Morador da zona leste de São Paulo, Avelino se mostra esperançoso em encontrar trabalho na área com facilidade. Mas as empresas desse segmento não têm mostrado disponibilidade em contratar. Em janeiro, a Sondagem de Serviços da Fundação Getúlio Vargas (FGV) mostrou que 27% das empresas de serviços administrativos e complementares pretendem demitir nos próximos três meses. Além disso, 34,8% reclamam de demanda insuficiente.
“Os serviços como um todo foram os últimos a entrar em trajetória de declínio. Houve desaceleração quando a perda de renda começou a ser mais acentuada, e esse processo ocorreu mais rápido do que em outros setores justamente por conta dessa demora”, explica o economista Silvio Sales, consultor da FGV e coordenador da sondagem. “O problema é para o mercado de trabalho como um todo. Assim como o crescimento do setor de serviços se deu com admissão de pessoas, a desaceleração agora é demitindo trabalhadores”, acrescenta. “Estamos longe de uma recuperação no setor.”
A auxiliar de serviços gerais Ednéa da Silva de Oliveira, de 33 anos, passou um ano e quatro meses desempregada e entregou dezenas de currículos. Na semana passada, finalmente foi selecionada para uma vaga na zona sul do Rio. Antes disso, a moradora de Duque de Caxias, na Baixada Fluminense, aceitou bicos de vendedora por R$ 30, improvisou como manicure e pediu dinheiro emprestado à mãe para pagar o transporte até os locais de entrevista. “Quando me ligaram para dar a notícia, chorei e tudo”, afirma, ciente da sorte cada vez mais rara.
Desempenho
O setor de serviços administrativos e complementares (que inclui atividades de limpeza, vigilância, recepção, telemarketing, cobrança e auxiliar administrativa) mergulhou em uma trajetória negativa em julho do ano passado, quando o volume encolheu 2,8% em relação a igual mês de 2014. Desde então, o ritmo de queda só se intensificou, até atingir uma perda de 6,4% em novembro, segundo o mesmo tipo de comparação, aponta o Instituto Brasileiro de Geografia e Estatística (IBGE).
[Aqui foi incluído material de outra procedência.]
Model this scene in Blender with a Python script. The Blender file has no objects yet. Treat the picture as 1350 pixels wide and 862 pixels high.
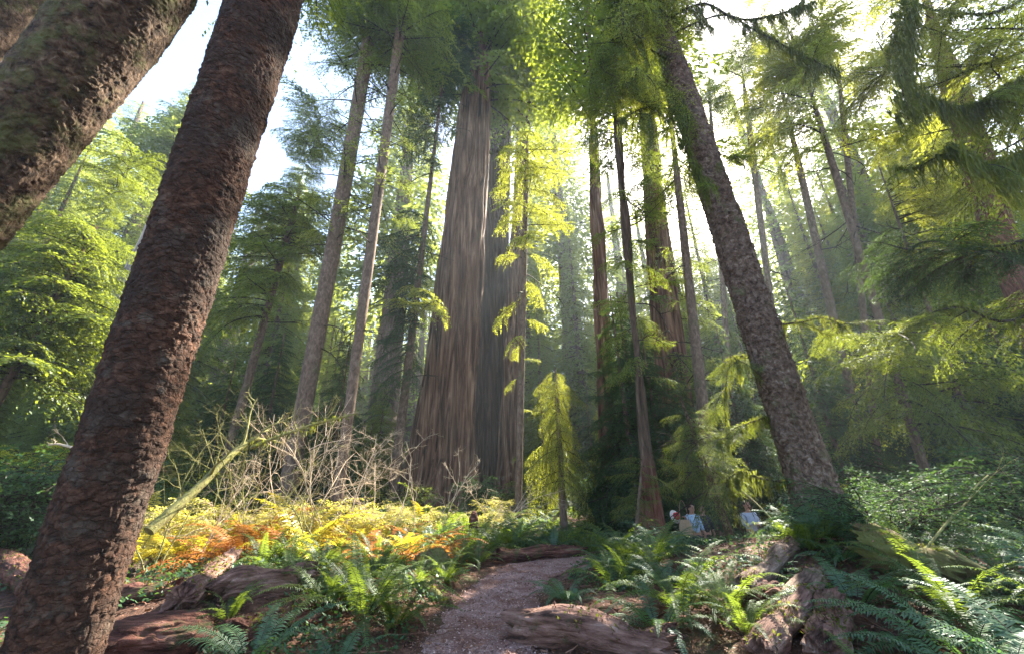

Como essas funções são consideradas mais “essenciais”, as empresas relutaram em demitir. Mas a falta de perspectiva de recuperação na economia acabou falando mais alto. No trimestre até outubro de 2015, 429 mil pessoas que trabalham nos setores de informação, comunicação, serviços administrativos e complementares foram dispensadas em relação a igual período de 2014, segundo os dados mais recentes da Pesquisa Nacional por Amostra de Domicílios (Pnad) Contínua.
A pesquisa sobre o mercado de trabalho do IBGE engloba mais segmentos do que apenas os administrativos e complementares, mas dá uma boa pista do movimento que também é percebido por agências de emprego. Na Vagas.com, as candidaturas para o posto de auxiliar/operacional avançaram 25% em 2015 ante o ano anterior. No entanto, a oferta de vagas para essas funções cresceu apenas 6% no período.
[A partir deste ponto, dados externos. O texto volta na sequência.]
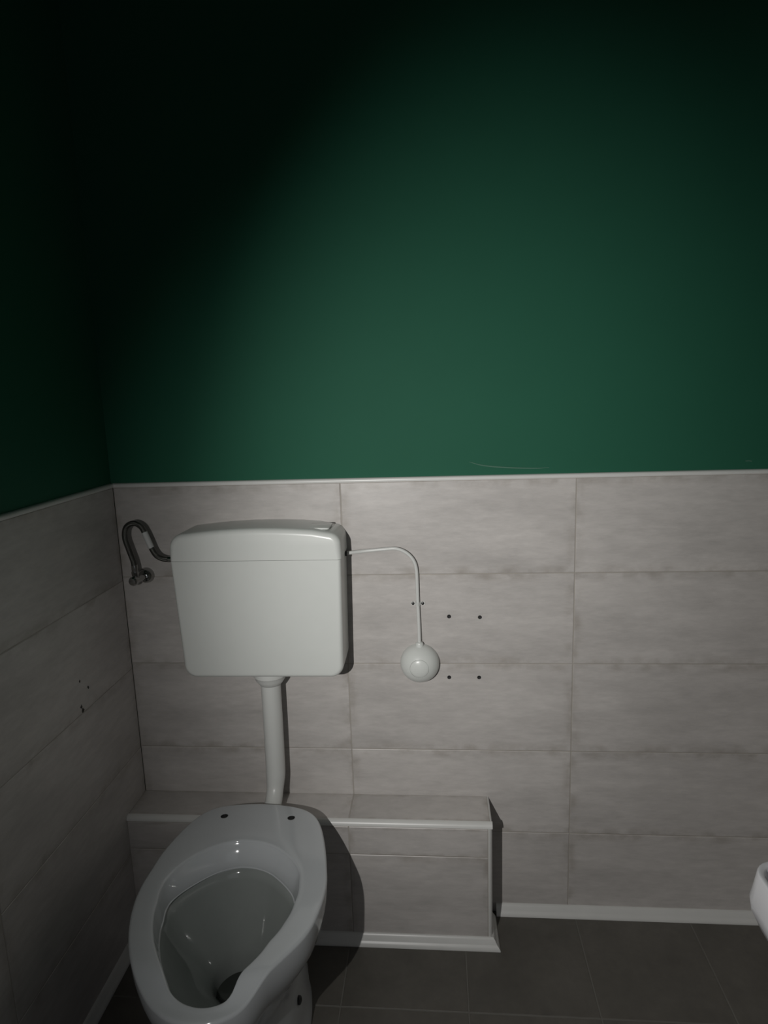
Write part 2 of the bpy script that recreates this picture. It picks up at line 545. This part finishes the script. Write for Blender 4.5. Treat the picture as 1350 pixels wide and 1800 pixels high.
# ------------------------------------------------------------- toilet
OUT = [0.2054, 0.2048, 0.2043, 0.2039, 0.2036, 0.2034, 0.2034, 0.2036, 0.204, 0.2045, 0.2052, 0.2062, 0.2073, 0.2087, 0.2103, 0.2122, 0.2142, 0.2165, 0.2189, 0.2216, 0.2245, 0.2275, 0.2307, 0.2341, 0.2375, 0.241, 0.2447, 0.2484, 0.2523, 0.2562, 0.2601, 0.2641, 0.268, 0.2714, 0.2742, 0.2763, 0.2776, 0.2784, 0.2787, 0.2785, 0.2777, 0.2761, 0.2737, 0.27, 0.2649, 0.2587, 0.2517, 0.2447, 0.2382, 0.2325, 0.2277, 0.2238, 0.2207, 0.2181, 0.216, 0.2143, 0.213, 0.2119, 0.2111, 0.2102, 0.2094, 0.2084, 0.2073, 0.2061, 0.2048, 0.2036, 0.2025, 0.2016, 0.2009, 0.2005, 0.2003, 0.2003, 0.2005, 0.2008, 0.2014, 0.202, 0.2027, 0.2035, 0.2043, 0.2053, 0.2065, 0.2081, 0.2101, 0.2126, 0.2155, 0.2188, 0.2224, 0.2265, 0.2311, 0.2362, 0.2417, 0.2478, 0.2544, 0.2615, 0.2689, 0.2764, 0.2835, 0.2897, 0.2946, 0.2982, 0.3003, 0.3014, 0.3018, 0.302, 0.302, 0.3021, 0.3023, 0.3026, 0.3031, 0.3036, 0.3042, 0.305, 0.3059, 0.3069, 0.3081, 0.3095, 0.3107, 0.3114, 0.3111, 0.3091, 0.3053, 0.2998, 0.2931, 0.2858, 0.2785, 0.2715, 0.2649, 0.2586, 0.2527, 0.2473, 0.2423, 0.2377, 0.2334, 0.2293, 0.2253, 0.2215, 0.2181, 0.2151, 0.2126, 0.2108, 0.2093, 0.2082, 0.2071, 0.2062]
INN = [0.1572, 0.1564, 0.1557, 0.1549, 0.1542, 0.1538, 0.1542, 0.155, 0.1559, 0.1567, 0.1576, 0.1584, 0.1595, 0.1609, 0.1624, 0.164, 0.1656, 0.1673, 0.1696, 0.172, 0.1744, 0.1769, 0.1796, 0.1828, 0.1864, 0.1901, 0.1941, 0.1988, 0.2042, 0.21, 0.2168, 0.2238, 0.2295, 0.2338, 0.2374, 0.2403, 0.2425, 0.2443, 0.2452, 0.2453, 0.2446, 0.243, 0.2397, 0.2304, 0.2151, 0.2046, 0.1985, 0.1933, 0.1883, 0.1835, 0.1788, 0.1741, 0.1694, 0.1653, 0.1624, 0.1604, 0.1584, 0.1565, 0.1546, 0.1527, 0.1508, 0.1494, 0.1483, 0.1472, 0.1462, 0.1452, 0.1442, 0.1432, 0.1422, 0.1417, 0.1417, 0.1417, 0.1418, 0.1418, 0.1419, 0.1419, 0.142, 0.1421, 0.1426, 0.1433, 0.1442, 0.145, 0.1456, 0.1459, 0.1461, 0.1463, 0.1464, 0.1466, 0.1467, 0.1469, 0.147, 0.1472, 0.1473, 0.1475, 0.1479, 0.1485, 0.1493, 0.15, 0.1507, 0.1514, 0.1521, 0.1528, 0.1535, 0.1542, 0.1549, 0.1556, 0.1563, 0.1571, 0.1578, 0.1585, 0.1592, 0.1599, 0.1606, 0.1609, 0.1609, 0.1608, 0.1607, 0.1606, 0.1605, 0.1604, 0.1603, 0.1602, 0.1601, 0.1599, 0.1598, 0.1597, 0.1596, 0.1595, 0.1594, 0.1593, 0.1592, 0.1591, 0.159, 0.1589, 0.1589, 0.159, 0.1591, 0.1592, 0.1592, 0.1593, 0.1594, 0.1592, 0.1587, 0.1579]
CX, CY, ZR = 0.408, -0.460, 0.440
NT = 288
def rim_z(y):
    return ZR - 0.022 * sm((-y - 0.640) / 0.075)
def radial(tab, i):
    f = i * len(tab) / NT
    a = int(math.floor(f)); t = f - a
    n = len(tab)
    p0, p1, p2, p3 = (tab[(a + k) % n] for k in (-1, 0, 1, 2))
    return 0.5 * (2 * p1 + (p2 - p0) * t + (2 * p0 - 5 * p1 + 4 * p2 - p3) * t * t + (3 * p1 - p0 - 3 * p2 + p3) * t ** 3)
TH = [-PI + 2 * PI * i / NT for i in range(NT)]
RO = [radial(OUT, i) for i in range(NT)]
RI = [radial(INN, i) for i in range(NT)]
def pt(i, r, z):
    return Vector((CX + math.cos(TH[i]) * r, CY + math.sin(TH[i]) * r, z))
def foot_r(i, hx, hy0, hy1, n=2.8):
    c, s = math.cos(TH[i]), math.sin(TH[i])
    hy = hy0 if s < 0 else hy1
    return (abs(c / hx) ** n + abs(s / hy) ** n) ** (-1 / n)
loops = []
# foot to belly to rim
ped = [(0.0005, .1330, .170, .265), (0.010, .1330, .170, .265), (0.016, .1300, .167, .262), (0.10, .128, .160, .255), (0.17, .119, .150, .25), (0.225, .110, .150, .24)]
for z, hx, h0, h1 in ped:
    loops.append([pt(i, foot_r(i, hx, h0, h1), z) for i in range(NT)])
for z, bl, sc in ((0.262, .30, .88), (0.300, .60, .90), (0.335, .84, .93), (0.365, 1.0, .955), (0.385, 1, .978), (0.400, 1, .992)):
    loops.append([pt(i, foot_r(i, .110, .15, .24) * (1 - bl) + RO[i] * sc * bl, z - (ZR - rim_z(CY + math.sin(TH[i]) * RO[i])) * bl) for i in range(NT)])
ER = 0.0065
for j in range(6):
    an = PI / 2 * j / 5
    loops.append([pt(i, RO[i] - ER * (1 - math.cos(an)), rim_z(CY + math.sin(TH[i]) * RO[i]) - ER + ER * math.sin(an)) for i in range(NT)])
# flat rim
for t in (.25, .5, .75):
    L = []
    for i in range(NT):
        r = (RO[i] - ER) * (1 - t) + (RI[i] + .006) * t
        L.append(pt(i, r, rim_z(CY + math.sin(TH[i]) * (RO[i] * (1 - t) + RI[i] * t))))
    loops.append(L)
# inner lip: eased edge, a soft ramp at the back
def back(i):
    return sm((math.sin(TH[i]) + .05) / .8)
def zi(i):
    return rim_z(CY + math.sin(TH[i]) * RI[i])
for j in range(5):
    an = PI / 2 * j / 4
    e = 0.006
    loops.append([pt(i, RI[i] + e - e * math.sin(an), zi(i) - e + e * math.cos(an)) for i in range(NT)])
for k, (dr, dz) in enumerate(((.3, .016), (.7, .030), (1.0, .042), (1.0, .050))):
    loops.append([pt(i, RI[i] - (.006 + .018 * back(i)) * dr, zi(i) - (dz if k else .010 + .006 * (1 - back(i)))) for i in range(NT)])
# undercut below the flushing rim, then the bowl
base_r = [RI[i] - .006 - .018 * back(i) for i in range(NT)]
for s, z, cyo in ((0.985, -.0515, 0), (1.05, -.0525, 0), (1.05, -.060, 0), (0.985, -.066, 0)):
    loops.append([pt(i, base_r[i] * s, zi(i) + z) for i in range(NT)])
bowl = [(0.955, .358, .002), (0.88, .330, .006), (0.78, .303, .012), (0.66, .277, .018), (0.55, .254, .020), (0.46, .232, .020), (0.40, .212, .020), (0.37, .172, .02), (0.36, .12, .02), (0.34, .07, .02), (0.2, .06, .02)]
for s, z, cyo in bowl:
    rnd = .052
    w = sm((.8 - s) / .6)
    loops.append([pt(i, (base_r[i] * s) * (1 - w) + (rnd * s / .36) * w, z) + Vector((0, cyo * .3, 0)) for i in range(NT)])
bm = bmesh.new()  # dark glossy disc, added to make the deep hole of the bowl dark
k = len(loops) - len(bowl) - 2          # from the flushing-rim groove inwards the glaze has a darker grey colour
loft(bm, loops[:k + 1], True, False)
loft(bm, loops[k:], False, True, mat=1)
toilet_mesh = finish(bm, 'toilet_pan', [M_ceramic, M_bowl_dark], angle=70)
# drilled seat-fixing holes (cut into the ceramic)
HOLES = ((0.310, -0.212), (0.482, -0.213))
cut = []
for hx, hy in HOLES:  # dark insert standing in for the shade inside each hole
    bm = bmesh.new()
    lathe(bm, [(.0095, 0), (.0095, .06)], (hx, hy, ZR - .045), (0, 0, 1), 24)
    c = finish(bm, 'cutter', M_ceramic)
    md = toilet_mesh.modifiers.new('hole', 'BOOLEAN')
    md.object = c
    md.operation = 'DIFFERENCE'
    md.solver = 'EXACT'
    cut.append(c)
dg = bpy.context.evaluated_depsgraph_get()
me2 = bpy.data.meshes.new_from_object(toilet_mesh.evaluated_get(dg))
toilet_mesh.modifiers.clear()
toilet_mesh.data = me2
bm = bmesh.new()  # dark glossy disc, added to make the deep hole of the bowl dark
bm.from_mesh(me2)
for e in bm.edges:
    if len(e.link_faces) == 2:
        e.smooth = e.calc_face_angle(0) < math.radians(50)
bm.to_mesh(me2)
bm.free()
for c in cut:
    bpy.data.objects.remove(c, do_unlink=True)
toilet = thing('toilet', 'white ceramic floor-standing toilet without a seat, open bowl with dipped front rim', 'toilet', (CX, CY, 0))
toilet_mesh.parent = toilet
toilet_mesh.matrix_parent_inverse = Matrix.Translation(toilet.location).inverted()
for hx, hy in HOLES:  # dark insert standing in for the shade inside each hole
    bm = bmesh.new()
    lathe(bm, [(.0092, -.040), (.0092, -.0012), (.0076, -.0012), (.0072, -.004), (.0005, -.004)], (hx, hy, ZR), (0, 0, 1), 24)
    finish(bm, 'dark_hole_insert', M_dark, toilet, angle=40)
bm = bmesh.new()  # dark glossy disc, added to make the deep hole of the bowl dark
wl = [pt(i, .062, .180) + Vector((0, .006, 0)) for i in range(0, NT, 3)]
loft(bm, [wl, [p - Vector((0, 0, .004)) for p in wl]], True, True)
finish(bm, 'sump_disc', M_sump, toilet)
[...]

“A oferta de vagas foi desacelerando durante o ano. O primeiro trimestre de 2015 teve um bom volume de vagas divulgadas, mas no último trimestre houve uma queda bem forte”, explica Rafael Urbano, especialista em Inteligência de Negócios da Vagas.com. Em janeiro deste ano, o cenário piorou ainda mais. A procura aumentou 37% em relação a igual mês de 2015, mas a oferta de vagas nesse segmento despencou 50%.
“É um indicativo de que pode continuar nesse mesmo patamar (de piora) nos próximos meses”, avalia Urbano. O aperto no número de vagas deve preocupar quem está desempregado, já que as empresas vão tentar aproveitar esse momento para melhorar a qualidade. “Quem ficar parado, sem buscar alguma qualificação, pode ficar de fora”, diz o especialista da Vagas.com.
No Rio de Janeiro, a empresa de recursos humanos Simetria também percebeu um encolhimento nas vagas disponíveis no segmento de serviços administrativos e complementares. “Se uma empresa tem duas portarias, acaba cortando uma. Ou então diminui o serviço de limpeza. Então, elas dispensam e não veem necessidade de contratar, porque o mercado continua parado”, afirma a diretora Neusa Nascimento.